FAPPAF Bucket
Someday I will be dead, and maybe you will want to know about the media I consumed or wanted to consume. Furthermore, while I am still living, perhaps you want ideas on gifts you could give me. Well, either way, you've come to the right place.
Goldstone Report Largely Bogus, so says New Republic
Since the early 1990s, the nature of the military conflict facing Israel has been dramatically shifting. What was mainly a clash between states and armies has turned into a clash between a state and paramilitary terror organizations, Hamas in the south and Hezbollah in the north. This new form of struggle is now called “asymmetrical war.” It is defined by an attempt on the part of those groups to erase two basic features of war: the front and the uniform.

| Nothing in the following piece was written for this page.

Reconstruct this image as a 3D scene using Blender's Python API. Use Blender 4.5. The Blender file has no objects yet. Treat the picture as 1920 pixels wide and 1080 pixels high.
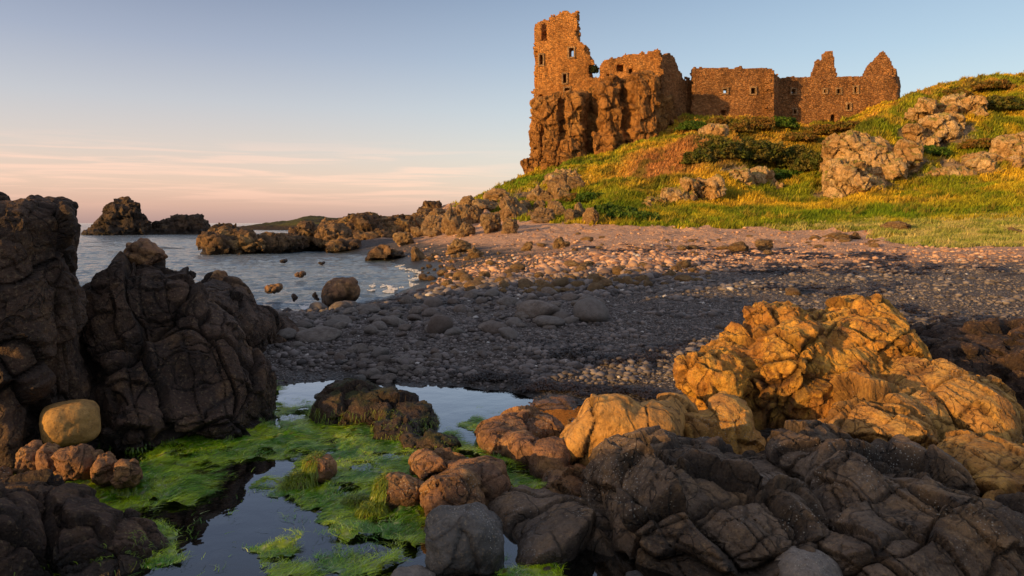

Faced with this unprecedented and deeply perplexing situation, two extreme positions have emerged in Israel. The radical left claims that, since such a struggle necessarily involves the killing of innocent civilians, there is no justifiable way of fighting it. Soldiers ought to refuse to engage in such a war, and the government has only one option, which is to end the occupation. This view is wrong, since Israel has the right and the obligation to protect its citizens, and without providing real security, it will fail also to achieve peace and to put an end to the occupation. The radical right claims that, since Hamas and Hezbollah initiated the targeting of Israeli civilians, and since they take refuge among their own civilians, the responsibility for harming Palestinian civilians during Israel’s attempt to defend itself falls upon the Palestinians exclusively. This approach is also wrong. The killing of our civilians does not justify the killing of their civilians.
Radical groups such as Hamas start their struggle with little support from their population, which tends to be more moderate. They increase their base of support cynically, by murdering Israeli civilians and thereby goading Israel into an overreaction (this is not to deny, of course, that Israel can choose not to overreact) in a way that ends up causing suffering to the Palestinian civilians among whom the militants take shelter. The death and the suffering of the civilian Palestinian population, in the short run, is a part of the Hamas strategy, since it increases the sympathy of the population with the movement’s aims. An Israeli overreaction also leads to the shattering of Israel’s moral legitimacy in its own struggle. In a democratic society with a citizen’s army, any erosion of the ethical foundation of its soldiers and its citizens is of immense political and strategic consequence.
the principle of necessity. It requires that force be used solely for the purposes of accomplishing the mission. If, for example, a soldier has to break down the door of a home in order to search for a suspected terrorist, he has no right to smash the TV set on his way in: Such gratuitous use of force has no relation to the mission. This is a straightforward principle, professionally and morally, though its implementation might be complicated if the mission is not well-articulated or if there are serious arguments about what kind of force is necessary to accomplish a given mission. In ordinary war, the collapse of the enemy’s army is a more or less clear event; but in an asymmetrical war, victory is never final.
the principle of distinction. It is an absolute prohibition on the intentional targeting of noncombatants. The intentional killing of innocent civilians is prohibited even in cases where such a policy might be effective in stopping terrorism. At the height of the violence in 2002, some suggested that the only deterrence against suicide bombers who wish to die anyway is the killing of their families. But such a policy is blatantly murderous, and it is prohibited. An Israeli soldier is prohibited from intentionally targeting noncombatants, and, in the event that he is given such an order, he must refuse it.
the principle of proportionality. Its subject is the situation in which, while targeting combatants, it is foreseeable that noncombatants will be killed collaterally. In such a case, a proportionality test has to be enacted, according to which the foreseeable collateral death of civilians will be proportionate to the military advantage that will be achieved by eliminating the target. If an enemy sniper is situated on a roof, and 60 civilians live under the roof, and the only way to kill the sniper is to bomb the roof, which is to say, bomb the house, such bombing is prohibited. The military advantage in eliminating the sniper is disproportionate to the probable cost of civilian life.
the principle of avoidance. The IDF code states that soldiers have to do their utmost to avoid the harming of civilians. This principle states that it is not enough not to intend to kill civilians while attacking legitimate targets. A deliberate effort has to be made not to harm them. If such an active, positive effort to avoid civilian harm is not taken, in what serious way can the claim be made that the foreseeable death was unintended?
For such efforts surely must include the expectation that soldiers assume some risk to their own lives in order to avoid causing the deaths of civilians. As far as I know, such an expectation is not demanded in international law—but it is demanded in Israel’s military code, and this has always been its tradition. In Operation Defensive Shield in 2002, for example, Israeli army units faced a tough battle in the Jenin refugee camp. The army refused to opt for the easy military solution—aerial bombardment of the camp—because it would have resulted in many civilian deaths, and it elected instead to engage in house-to-house combat, losing 23 soldiers in the battle.
In a traditional war, the difficult moral choices are made by the political elites and the high command, such as whether to bomb Dresden or to destroy Hiroshima. But in this new kind of micro-war, every soldier is a kind of commanding officer, a full moral and strategic agent.